** Start **

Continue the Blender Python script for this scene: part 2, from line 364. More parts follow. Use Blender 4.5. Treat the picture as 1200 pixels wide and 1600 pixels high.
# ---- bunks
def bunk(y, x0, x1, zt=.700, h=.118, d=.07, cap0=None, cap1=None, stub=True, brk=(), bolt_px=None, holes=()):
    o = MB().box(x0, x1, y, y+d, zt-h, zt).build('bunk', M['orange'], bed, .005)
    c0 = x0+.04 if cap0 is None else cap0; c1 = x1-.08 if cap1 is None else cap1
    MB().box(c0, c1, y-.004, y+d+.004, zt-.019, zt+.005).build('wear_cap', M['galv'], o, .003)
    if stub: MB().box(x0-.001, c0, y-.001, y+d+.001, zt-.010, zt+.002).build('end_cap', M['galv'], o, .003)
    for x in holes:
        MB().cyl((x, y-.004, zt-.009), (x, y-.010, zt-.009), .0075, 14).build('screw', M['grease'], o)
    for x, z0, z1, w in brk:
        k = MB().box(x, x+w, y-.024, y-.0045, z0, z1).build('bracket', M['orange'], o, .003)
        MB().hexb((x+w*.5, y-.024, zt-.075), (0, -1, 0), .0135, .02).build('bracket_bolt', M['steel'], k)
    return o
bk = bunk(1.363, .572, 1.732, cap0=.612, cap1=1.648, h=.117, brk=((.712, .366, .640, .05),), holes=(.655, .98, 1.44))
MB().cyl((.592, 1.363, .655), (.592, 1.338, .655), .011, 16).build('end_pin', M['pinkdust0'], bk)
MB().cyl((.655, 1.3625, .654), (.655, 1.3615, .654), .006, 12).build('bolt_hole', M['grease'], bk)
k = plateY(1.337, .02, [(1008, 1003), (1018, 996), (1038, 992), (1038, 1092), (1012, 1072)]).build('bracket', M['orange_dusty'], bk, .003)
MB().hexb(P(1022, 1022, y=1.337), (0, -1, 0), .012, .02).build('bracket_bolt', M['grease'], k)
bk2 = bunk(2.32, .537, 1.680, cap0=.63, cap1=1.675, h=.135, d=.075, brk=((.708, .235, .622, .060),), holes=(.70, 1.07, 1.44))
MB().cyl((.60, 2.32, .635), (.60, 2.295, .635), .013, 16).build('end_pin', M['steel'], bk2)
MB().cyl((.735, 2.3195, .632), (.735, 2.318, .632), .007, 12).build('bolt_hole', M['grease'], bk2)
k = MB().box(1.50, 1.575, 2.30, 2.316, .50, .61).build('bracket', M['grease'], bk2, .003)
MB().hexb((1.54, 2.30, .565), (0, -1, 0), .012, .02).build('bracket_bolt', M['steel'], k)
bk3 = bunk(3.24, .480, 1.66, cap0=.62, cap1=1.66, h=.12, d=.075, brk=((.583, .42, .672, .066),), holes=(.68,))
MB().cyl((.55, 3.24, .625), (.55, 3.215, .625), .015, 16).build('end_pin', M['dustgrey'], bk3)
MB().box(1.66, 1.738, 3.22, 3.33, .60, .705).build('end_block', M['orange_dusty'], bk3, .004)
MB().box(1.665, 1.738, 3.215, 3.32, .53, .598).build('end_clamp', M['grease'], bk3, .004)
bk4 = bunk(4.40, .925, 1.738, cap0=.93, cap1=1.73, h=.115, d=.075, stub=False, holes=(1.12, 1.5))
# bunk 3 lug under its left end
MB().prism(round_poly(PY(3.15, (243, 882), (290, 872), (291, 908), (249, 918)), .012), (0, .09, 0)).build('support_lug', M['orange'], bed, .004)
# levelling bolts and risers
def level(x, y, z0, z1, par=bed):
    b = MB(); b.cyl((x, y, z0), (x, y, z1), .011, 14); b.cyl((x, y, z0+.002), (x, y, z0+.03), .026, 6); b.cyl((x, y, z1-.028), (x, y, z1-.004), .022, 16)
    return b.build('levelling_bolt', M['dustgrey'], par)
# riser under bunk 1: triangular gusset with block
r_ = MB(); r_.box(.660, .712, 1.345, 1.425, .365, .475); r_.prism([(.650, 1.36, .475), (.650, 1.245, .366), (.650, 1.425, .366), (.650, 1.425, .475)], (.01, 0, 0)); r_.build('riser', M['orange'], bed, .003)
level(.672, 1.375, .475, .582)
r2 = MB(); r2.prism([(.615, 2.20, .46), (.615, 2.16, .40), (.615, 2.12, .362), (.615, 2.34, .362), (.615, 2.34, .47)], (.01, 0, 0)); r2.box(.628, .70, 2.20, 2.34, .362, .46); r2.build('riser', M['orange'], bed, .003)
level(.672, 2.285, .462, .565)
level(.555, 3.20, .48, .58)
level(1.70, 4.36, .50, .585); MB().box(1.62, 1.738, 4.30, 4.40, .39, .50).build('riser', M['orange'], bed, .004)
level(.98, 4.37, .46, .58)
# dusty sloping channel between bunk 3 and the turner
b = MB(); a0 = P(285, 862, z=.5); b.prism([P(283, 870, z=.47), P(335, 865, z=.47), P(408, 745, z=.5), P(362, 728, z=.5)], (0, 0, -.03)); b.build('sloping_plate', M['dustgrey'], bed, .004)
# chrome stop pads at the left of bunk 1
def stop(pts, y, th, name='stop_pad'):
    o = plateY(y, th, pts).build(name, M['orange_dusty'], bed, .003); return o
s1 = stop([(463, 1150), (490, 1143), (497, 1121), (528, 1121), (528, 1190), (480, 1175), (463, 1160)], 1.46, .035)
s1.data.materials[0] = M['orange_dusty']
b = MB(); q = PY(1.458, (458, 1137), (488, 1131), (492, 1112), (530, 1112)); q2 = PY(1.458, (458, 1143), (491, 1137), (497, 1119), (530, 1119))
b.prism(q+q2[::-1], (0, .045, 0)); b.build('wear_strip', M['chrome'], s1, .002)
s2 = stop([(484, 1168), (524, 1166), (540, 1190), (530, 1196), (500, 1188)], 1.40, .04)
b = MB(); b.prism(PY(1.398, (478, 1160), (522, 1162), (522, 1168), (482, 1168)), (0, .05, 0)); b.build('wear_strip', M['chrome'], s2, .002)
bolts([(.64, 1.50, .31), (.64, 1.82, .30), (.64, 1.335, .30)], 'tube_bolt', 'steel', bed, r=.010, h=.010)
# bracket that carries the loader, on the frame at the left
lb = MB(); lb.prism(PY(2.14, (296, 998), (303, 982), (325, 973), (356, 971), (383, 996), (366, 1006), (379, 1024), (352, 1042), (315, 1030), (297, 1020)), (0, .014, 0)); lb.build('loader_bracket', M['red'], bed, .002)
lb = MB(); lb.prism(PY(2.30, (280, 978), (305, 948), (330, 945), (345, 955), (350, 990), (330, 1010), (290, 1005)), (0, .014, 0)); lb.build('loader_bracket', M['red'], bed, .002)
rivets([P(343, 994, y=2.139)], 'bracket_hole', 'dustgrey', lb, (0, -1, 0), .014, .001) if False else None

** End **

## Task instructions
Which lines of the material contain the string "galv"? List each of them.

## Complete output
    MB().box(c0, c1, y-.004, y+d+.004, zt-.019, zt+.005).build('wear_cap', M['galv'], o, .003)
    if stub: MB().box(x0-.001, c0, y-.001, y+d+.001, zt-.010, zt+.002).build('end_cap', M['galv'], o, .003)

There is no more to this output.